══ Listing ══

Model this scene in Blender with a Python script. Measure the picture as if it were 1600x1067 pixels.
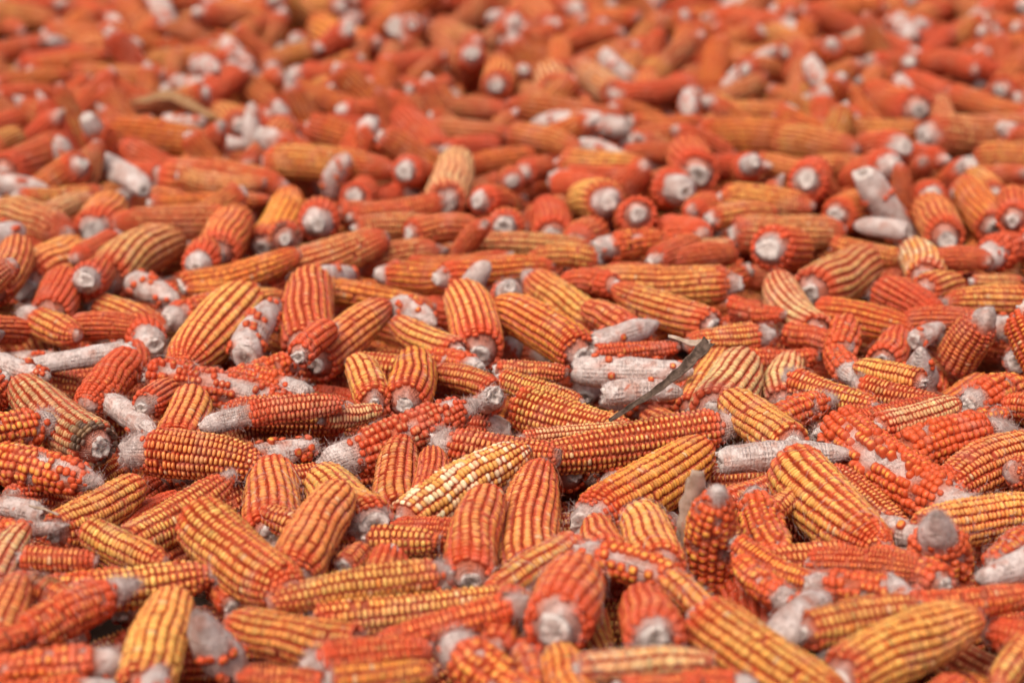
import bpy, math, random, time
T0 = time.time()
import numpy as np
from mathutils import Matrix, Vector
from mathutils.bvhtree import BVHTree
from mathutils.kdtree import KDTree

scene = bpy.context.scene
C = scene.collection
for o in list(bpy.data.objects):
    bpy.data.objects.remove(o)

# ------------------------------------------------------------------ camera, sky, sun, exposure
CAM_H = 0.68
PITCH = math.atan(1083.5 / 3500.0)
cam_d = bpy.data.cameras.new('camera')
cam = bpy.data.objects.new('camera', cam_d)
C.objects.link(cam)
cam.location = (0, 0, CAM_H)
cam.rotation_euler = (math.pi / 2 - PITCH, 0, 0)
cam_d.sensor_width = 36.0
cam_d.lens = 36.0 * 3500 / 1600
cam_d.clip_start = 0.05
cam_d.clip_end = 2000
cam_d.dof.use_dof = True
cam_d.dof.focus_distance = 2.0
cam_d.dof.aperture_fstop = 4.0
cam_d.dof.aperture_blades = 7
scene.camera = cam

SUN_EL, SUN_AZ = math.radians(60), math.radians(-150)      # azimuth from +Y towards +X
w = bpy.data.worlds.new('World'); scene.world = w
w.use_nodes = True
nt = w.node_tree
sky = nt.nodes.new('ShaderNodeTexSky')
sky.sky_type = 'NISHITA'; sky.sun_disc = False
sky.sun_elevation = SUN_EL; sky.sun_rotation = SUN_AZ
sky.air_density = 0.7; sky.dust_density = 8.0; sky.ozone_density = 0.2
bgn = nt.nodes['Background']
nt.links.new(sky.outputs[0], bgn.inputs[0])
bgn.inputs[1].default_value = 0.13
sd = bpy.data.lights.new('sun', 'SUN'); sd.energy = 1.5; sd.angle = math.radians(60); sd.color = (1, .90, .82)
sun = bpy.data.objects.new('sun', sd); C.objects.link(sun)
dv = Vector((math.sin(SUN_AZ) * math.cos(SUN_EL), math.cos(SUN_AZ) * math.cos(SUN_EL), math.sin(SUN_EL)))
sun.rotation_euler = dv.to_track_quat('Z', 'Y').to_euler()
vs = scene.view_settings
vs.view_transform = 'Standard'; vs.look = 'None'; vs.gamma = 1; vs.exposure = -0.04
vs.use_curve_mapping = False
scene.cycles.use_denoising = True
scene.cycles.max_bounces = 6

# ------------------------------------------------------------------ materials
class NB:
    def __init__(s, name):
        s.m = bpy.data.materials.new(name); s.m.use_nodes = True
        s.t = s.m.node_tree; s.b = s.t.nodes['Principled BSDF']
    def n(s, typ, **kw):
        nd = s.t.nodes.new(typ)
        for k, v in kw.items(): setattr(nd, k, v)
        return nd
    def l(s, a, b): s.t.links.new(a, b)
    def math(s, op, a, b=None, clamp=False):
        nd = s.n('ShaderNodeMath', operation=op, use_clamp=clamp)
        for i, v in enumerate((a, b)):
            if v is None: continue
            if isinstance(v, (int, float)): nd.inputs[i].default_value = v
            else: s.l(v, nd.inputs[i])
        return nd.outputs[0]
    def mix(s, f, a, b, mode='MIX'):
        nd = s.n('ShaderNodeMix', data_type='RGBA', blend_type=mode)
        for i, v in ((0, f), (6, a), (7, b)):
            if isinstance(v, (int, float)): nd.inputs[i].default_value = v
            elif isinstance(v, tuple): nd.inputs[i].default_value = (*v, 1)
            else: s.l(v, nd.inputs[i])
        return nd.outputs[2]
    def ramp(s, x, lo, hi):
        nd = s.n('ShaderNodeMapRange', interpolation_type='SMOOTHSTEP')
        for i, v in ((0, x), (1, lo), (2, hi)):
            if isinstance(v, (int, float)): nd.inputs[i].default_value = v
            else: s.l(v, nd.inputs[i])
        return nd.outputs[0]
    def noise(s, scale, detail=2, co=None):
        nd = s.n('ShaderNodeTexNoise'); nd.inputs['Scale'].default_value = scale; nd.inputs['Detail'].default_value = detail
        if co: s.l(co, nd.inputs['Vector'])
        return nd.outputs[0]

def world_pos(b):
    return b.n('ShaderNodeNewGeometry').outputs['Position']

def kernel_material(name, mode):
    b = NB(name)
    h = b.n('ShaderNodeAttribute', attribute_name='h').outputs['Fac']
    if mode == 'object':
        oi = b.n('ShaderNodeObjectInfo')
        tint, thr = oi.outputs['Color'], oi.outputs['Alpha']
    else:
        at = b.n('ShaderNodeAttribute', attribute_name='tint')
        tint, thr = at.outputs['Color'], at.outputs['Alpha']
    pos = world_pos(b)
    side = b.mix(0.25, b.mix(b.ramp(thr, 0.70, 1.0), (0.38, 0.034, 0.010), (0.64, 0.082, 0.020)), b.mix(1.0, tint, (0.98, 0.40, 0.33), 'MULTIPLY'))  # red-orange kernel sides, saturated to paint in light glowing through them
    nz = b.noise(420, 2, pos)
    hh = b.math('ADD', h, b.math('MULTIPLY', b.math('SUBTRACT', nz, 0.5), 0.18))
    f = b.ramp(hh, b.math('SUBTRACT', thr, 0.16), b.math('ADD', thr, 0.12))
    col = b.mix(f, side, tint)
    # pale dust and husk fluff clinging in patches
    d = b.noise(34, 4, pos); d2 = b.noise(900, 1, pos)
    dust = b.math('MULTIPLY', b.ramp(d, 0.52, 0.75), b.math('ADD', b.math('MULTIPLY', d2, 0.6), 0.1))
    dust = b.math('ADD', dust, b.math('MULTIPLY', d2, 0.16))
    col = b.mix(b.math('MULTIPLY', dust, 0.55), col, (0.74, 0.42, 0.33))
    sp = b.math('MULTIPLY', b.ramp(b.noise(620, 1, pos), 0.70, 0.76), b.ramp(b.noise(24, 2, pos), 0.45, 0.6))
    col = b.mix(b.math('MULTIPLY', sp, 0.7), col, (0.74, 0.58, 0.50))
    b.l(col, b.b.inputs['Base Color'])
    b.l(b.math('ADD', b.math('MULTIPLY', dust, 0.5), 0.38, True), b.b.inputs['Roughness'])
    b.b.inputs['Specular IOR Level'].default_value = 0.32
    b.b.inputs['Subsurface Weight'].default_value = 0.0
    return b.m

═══
══ Listing ══

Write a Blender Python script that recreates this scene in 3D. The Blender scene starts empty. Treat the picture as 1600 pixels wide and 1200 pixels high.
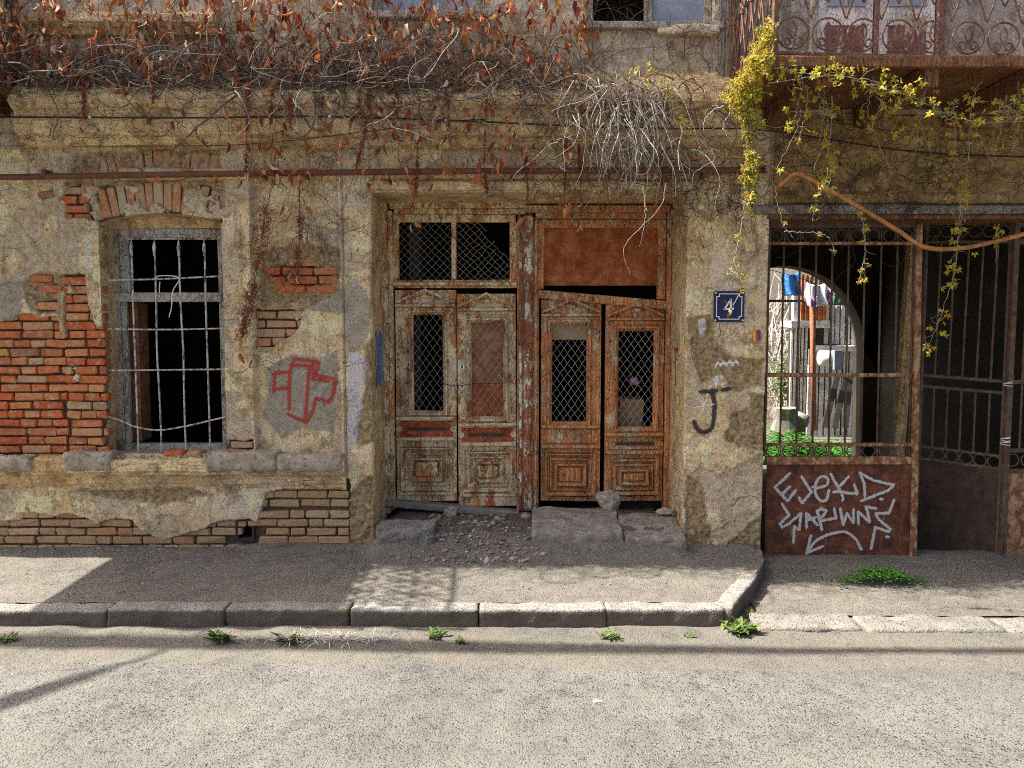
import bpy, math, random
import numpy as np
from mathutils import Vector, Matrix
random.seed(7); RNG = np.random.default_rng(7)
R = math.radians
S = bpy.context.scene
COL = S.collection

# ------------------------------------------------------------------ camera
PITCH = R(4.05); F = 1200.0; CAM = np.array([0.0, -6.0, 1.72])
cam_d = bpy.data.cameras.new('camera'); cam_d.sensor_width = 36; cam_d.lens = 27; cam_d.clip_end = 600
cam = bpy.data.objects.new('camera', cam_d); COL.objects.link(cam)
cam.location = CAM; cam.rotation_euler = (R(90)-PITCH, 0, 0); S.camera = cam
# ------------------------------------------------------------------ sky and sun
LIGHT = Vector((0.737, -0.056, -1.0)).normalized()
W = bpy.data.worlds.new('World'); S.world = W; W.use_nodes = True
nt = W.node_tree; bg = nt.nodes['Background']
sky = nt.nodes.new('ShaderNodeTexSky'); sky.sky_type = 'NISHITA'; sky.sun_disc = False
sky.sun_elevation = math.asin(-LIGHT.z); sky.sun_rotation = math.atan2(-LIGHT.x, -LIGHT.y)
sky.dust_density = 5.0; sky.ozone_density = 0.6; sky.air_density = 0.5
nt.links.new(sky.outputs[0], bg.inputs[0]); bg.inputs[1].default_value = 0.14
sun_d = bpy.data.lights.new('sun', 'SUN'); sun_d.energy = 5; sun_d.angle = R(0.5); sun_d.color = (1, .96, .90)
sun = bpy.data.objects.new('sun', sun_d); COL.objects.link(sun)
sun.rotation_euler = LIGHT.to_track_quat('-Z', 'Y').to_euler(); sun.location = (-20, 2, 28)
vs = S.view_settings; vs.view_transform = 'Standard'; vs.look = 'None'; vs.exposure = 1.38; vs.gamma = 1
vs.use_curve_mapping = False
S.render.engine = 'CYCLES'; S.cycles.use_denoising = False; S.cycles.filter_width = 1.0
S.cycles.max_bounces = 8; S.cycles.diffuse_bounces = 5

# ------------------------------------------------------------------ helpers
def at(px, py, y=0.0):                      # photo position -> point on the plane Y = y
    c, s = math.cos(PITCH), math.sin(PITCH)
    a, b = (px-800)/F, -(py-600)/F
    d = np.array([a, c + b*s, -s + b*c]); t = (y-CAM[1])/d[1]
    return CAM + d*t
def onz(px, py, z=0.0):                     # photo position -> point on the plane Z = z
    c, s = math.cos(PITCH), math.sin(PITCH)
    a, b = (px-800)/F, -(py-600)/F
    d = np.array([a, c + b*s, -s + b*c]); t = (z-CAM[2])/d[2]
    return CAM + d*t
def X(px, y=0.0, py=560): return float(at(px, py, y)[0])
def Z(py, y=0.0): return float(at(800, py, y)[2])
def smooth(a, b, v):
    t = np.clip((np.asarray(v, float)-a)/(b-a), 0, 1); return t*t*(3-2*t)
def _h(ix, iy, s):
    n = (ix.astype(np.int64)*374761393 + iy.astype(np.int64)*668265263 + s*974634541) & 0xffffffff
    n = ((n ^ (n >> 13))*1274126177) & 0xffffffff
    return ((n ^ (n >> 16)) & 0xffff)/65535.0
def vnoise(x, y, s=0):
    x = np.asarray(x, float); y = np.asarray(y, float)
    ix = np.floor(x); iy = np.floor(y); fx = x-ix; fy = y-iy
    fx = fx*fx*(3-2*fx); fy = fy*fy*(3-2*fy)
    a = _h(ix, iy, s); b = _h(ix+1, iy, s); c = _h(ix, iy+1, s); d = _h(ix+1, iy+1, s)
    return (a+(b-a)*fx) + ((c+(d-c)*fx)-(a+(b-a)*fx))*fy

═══
══ Listing ══

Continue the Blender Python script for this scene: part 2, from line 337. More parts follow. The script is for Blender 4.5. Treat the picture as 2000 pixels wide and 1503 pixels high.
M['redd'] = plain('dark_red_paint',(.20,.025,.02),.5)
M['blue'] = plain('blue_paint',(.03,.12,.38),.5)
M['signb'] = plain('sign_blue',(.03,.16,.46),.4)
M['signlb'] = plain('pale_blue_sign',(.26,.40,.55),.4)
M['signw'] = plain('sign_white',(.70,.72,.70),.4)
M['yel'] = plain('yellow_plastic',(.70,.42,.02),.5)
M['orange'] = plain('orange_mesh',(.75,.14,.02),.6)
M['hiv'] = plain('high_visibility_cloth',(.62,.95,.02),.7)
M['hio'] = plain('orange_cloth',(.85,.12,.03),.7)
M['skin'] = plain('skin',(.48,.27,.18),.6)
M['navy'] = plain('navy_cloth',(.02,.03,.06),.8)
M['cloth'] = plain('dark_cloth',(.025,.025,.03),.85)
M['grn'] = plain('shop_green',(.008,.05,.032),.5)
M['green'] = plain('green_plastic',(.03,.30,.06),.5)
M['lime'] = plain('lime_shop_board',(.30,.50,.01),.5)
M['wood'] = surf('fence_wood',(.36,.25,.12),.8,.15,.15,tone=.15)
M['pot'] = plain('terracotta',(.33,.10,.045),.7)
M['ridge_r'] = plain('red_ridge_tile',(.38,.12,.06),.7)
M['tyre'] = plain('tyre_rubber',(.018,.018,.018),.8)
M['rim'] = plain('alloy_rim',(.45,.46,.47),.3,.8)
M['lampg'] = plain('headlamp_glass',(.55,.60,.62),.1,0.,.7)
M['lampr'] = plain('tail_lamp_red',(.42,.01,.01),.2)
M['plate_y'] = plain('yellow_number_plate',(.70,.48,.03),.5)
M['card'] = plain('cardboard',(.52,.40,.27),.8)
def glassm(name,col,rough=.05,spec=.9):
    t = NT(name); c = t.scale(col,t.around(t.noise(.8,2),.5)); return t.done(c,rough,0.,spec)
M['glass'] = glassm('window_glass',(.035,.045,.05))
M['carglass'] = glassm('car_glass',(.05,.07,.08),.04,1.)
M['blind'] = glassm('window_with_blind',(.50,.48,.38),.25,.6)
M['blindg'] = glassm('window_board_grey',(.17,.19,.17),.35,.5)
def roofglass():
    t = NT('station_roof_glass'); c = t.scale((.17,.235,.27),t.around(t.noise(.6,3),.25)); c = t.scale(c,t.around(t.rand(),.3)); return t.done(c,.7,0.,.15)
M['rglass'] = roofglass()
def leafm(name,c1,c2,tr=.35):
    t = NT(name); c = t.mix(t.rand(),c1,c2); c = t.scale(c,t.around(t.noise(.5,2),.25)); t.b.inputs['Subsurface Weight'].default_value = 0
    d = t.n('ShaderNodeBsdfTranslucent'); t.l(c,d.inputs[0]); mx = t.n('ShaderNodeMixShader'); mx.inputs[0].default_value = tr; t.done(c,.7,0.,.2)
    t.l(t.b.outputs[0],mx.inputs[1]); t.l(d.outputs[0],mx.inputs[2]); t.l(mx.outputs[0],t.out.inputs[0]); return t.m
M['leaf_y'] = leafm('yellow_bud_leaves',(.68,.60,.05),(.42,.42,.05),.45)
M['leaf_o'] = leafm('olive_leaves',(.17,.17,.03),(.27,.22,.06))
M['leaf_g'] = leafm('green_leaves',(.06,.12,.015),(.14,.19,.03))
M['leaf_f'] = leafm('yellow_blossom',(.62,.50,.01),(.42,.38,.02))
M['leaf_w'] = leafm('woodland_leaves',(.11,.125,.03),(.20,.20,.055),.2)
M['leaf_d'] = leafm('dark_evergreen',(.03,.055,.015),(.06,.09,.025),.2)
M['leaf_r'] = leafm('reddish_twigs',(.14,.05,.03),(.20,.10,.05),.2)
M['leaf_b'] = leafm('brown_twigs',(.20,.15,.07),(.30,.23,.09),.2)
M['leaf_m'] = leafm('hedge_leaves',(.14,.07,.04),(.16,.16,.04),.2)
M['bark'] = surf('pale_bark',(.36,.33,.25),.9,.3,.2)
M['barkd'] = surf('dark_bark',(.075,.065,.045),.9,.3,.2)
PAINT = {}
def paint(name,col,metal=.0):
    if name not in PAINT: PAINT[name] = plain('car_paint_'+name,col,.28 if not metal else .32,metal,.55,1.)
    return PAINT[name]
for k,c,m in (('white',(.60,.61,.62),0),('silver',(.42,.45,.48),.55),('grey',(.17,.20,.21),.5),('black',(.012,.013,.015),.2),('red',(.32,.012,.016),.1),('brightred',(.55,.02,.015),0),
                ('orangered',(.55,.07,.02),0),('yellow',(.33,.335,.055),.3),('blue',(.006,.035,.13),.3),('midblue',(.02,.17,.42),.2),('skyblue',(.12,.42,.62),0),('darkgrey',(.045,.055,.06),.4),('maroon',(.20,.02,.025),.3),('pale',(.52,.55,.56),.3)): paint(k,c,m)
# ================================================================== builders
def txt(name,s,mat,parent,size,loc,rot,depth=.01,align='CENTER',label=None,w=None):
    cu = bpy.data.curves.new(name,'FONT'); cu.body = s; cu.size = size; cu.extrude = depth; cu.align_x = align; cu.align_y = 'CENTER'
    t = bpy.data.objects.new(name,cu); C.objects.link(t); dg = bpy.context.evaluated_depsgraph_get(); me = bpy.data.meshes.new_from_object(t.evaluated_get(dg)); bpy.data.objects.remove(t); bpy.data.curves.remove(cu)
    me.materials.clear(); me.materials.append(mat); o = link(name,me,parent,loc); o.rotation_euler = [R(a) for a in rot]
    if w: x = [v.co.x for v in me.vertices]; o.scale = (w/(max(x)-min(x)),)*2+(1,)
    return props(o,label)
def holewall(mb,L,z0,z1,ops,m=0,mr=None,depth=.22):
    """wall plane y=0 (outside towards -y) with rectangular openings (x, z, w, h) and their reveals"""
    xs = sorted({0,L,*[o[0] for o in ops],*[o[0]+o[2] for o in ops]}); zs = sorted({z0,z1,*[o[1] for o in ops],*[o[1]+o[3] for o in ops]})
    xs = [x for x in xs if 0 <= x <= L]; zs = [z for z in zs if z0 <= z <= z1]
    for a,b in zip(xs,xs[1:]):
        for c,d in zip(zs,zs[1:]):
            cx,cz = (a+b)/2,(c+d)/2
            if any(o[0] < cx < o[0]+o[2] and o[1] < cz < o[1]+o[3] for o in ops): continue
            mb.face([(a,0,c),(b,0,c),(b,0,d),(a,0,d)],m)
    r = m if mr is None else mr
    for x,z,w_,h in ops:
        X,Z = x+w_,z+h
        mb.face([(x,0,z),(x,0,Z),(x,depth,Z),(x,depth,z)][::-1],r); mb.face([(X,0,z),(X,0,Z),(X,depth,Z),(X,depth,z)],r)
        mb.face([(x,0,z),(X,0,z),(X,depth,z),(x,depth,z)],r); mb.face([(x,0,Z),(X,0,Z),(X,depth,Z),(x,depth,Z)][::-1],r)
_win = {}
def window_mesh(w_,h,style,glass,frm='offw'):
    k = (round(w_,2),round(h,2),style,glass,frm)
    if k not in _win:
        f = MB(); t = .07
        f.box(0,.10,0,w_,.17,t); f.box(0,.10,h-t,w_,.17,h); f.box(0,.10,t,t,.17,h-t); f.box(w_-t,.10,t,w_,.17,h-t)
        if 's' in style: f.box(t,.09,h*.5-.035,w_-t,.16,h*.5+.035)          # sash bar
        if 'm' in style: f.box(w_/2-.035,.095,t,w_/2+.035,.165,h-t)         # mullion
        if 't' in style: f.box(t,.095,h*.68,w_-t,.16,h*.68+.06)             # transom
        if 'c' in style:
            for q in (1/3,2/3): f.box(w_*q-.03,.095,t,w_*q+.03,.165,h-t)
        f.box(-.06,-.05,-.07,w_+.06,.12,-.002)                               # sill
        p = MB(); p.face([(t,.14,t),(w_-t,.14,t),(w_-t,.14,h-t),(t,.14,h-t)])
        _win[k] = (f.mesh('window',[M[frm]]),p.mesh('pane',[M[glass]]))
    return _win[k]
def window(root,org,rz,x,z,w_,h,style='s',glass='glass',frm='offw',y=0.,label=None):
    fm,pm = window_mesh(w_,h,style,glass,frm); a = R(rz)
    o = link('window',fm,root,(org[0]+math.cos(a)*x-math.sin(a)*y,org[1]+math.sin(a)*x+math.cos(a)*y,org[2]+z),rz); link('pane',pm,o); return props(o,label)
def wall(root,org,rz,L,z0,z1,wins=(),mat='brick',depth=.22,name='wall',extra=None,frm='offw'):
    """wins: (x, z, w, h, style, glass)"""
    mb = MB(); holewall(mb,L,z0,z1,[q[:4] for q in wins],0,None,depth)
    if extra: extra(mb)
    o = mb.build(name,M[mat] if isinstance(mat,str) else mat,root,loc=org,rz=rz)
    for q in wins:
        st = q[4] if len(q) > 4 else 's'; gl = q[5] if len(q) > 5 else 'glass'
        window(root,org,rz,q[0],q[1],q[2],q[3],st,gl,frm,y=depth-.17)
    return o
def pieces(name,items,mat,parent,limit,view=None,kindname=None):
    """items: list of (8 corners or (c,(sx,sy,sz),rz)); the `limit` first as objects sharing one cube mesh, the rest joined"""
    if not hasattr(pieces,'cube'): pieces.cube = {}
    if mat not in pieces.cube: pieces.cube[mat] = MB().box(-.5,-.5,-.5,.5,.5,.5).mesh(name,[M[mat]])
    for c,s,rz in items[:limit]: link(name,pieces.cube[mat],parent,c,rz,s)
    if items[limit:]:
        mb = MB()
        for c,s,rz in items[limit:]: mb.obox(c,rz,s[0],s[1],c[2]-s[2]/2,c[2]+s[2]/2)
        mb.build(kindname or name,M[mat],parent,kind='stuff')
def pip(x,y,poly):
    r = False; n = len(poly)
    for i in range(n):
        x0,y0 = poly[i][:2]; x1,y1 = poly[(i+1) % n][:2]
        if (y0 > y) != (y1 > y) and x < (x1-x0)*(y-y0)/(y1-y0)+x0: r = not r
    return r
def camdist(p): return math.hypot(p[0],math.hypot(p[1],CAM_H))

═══

# [Exercise aim]
Copy nothing but the lines above that run from the one with "Write a Blender" to the one with "COL = S.collection", ends included; pictures stay out.

# [Task answer]
Write a Blender Python script that recreates this scene in 3D. The Blender scene starts empty. Treat the picture as 1600 pixels wide and 1200 pixels high.
import bpy, math, random
import numpy as np
from mathutils import Vector, Matrix
random.seed(7); RNG = np.random.default_rng(7)
R = math.radians
S = bpy.context.scene
COL = S.collection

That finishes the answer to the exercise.